Monday, July 19, 2010

American Conservatives

SANTA MONICA, CA - APRIL 15:  Juan Bedoya, an ...Image by Getty Images via @daylife
I think I just have to face the simple fact that I'm never going to understand American conservatism. It just seems to me that there's an underlying dichotomy - I'm trying hard not to use the word 'hypocrisy' - that just doesn't make any sense.

I'm referring, at the moment, to the Tea Party. It appears to try to present itself as a movement in favour of small government, in favour of lower taxes, and, of course, in favour of freedomfreedomfreedom, that oh-so-powerful word the American Right bandy about at every given opportunity.

If it were just that, the Tea Party wouldn't deserve the derision it often recieves. When elements of the Tea Party made an effort to distance themselves from the Bush years, when they've said that overspending is a bad thing whichever party does it... well, they may not have a policy I agree with, but at least they seem to have one.


But where the American Right mystifies me is where fiscal conservatism meets social conservatism: I'm not so clear on what the two have to do with each other. Social conservatism is a frankly scary concept to me: based, as far as I can tell, on the notion that one's personal morals and values should be the law of the land. You needn't really look for a coherent moral vision from a social conservative: whatever bits of morality they cleave to are hardened into 'principle' and turned into the subject matter of theoretical laws.

Laws. The government using its power. This is where is all falls apart for me. If you're comfortable deriding as 'socialism' the idea that the government could, say, put environmental regulations on free enterprise or limit access to weapons, why are you suddenly comfortable entrusting the government to make laws forbidding, say, gay marriage? I know they'll claim that they're just trying to preserve the existing laws, but surely in one's quest for freedomfreedomfreedom, the current state of laws should be of no significance, right? After all, I don't think they'll stop calling for the repeal of Obamacare based on the notion that it's now the status quo.
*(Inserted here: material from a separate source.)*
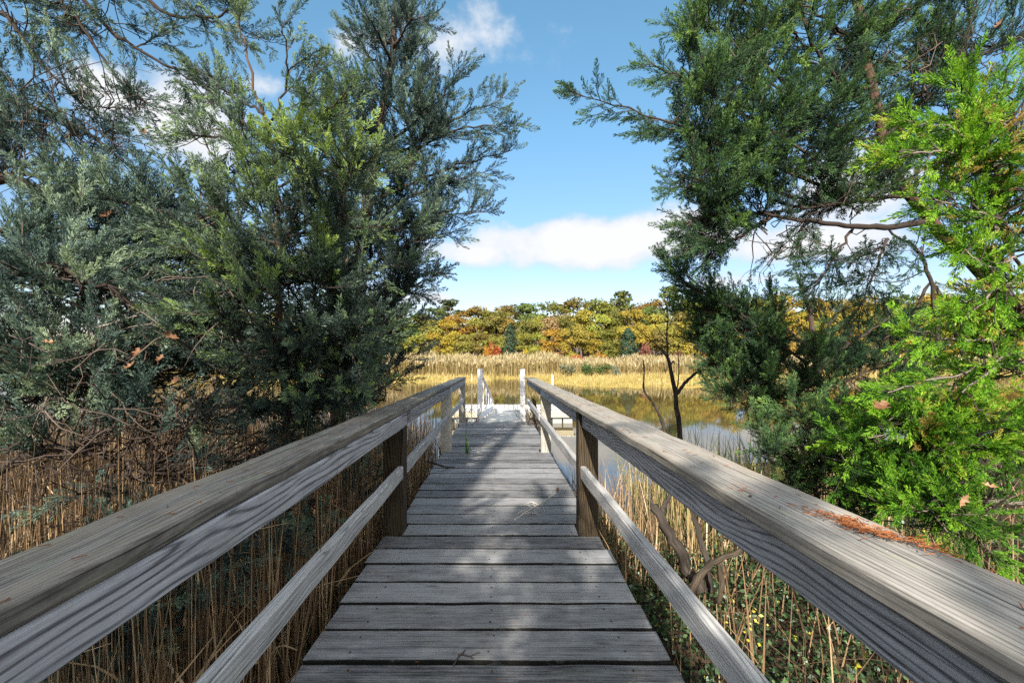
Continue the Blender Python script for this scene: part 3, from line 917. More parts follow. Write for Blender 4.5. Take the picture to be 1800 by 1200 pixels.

This is where their position to me becomes untenable. Giving the police power to demand ID of foreign nationals is a policy that Tea Party supporters as a whole tend to embrace, but the simple fact is it ought to be anathema to everything they claim to stand for. They ought to deride it as the 'Big Brother' government impinging on the rights of ordinary people. Yet they don't. I sometimes get the feeling that Tea Party members practically beg people to label them as racist and/or xenophobic, so I'm trying to avoid doing so. But it's tough not to feel that the Tea Party would feel differently toward the laws in Arizona if they actually thought that they themselves might be stopped by police there. But clearly they don't feel that they have to worry about that.

The freedoms that appear to be important to the American right are, in fact, only a scant few freedoms. It would seem that what really gets them upset is the idea that the government would attempt to interfere with the free market. Freedom is an economic term, it would appear - though obviously the right to bear arms is also a big one with them. I don't know if I'd consider that a social freedom. But the idea that people ought to live the lifestyle of their own choosing has no resonance within the American right. Certainly 'flying the freak flag' is anathema to the American right. These are the people that have no problem closing down a high school prom rather than letting a same-sex couple attend.  If somebody attended a Tea Party demonstration wearing, say, a leather bondage outfit, it's tough to imagine the people there saying, "Now here's someone embracing their God-given freedom!" Freedom would suddenly seem like licentiousness, and would scandalise and anger them. They might even say "there ought to be a law."

Because when it comes right down to it, the American right are not anarchists. They believe in the government and in its ability to make laws that affect society. Ultimately what it means to be an American conservative is to embrace laws, and aspects of the government, that fit with your way of thinking, and to decry as a socialist affront to freedom whichever ones don't.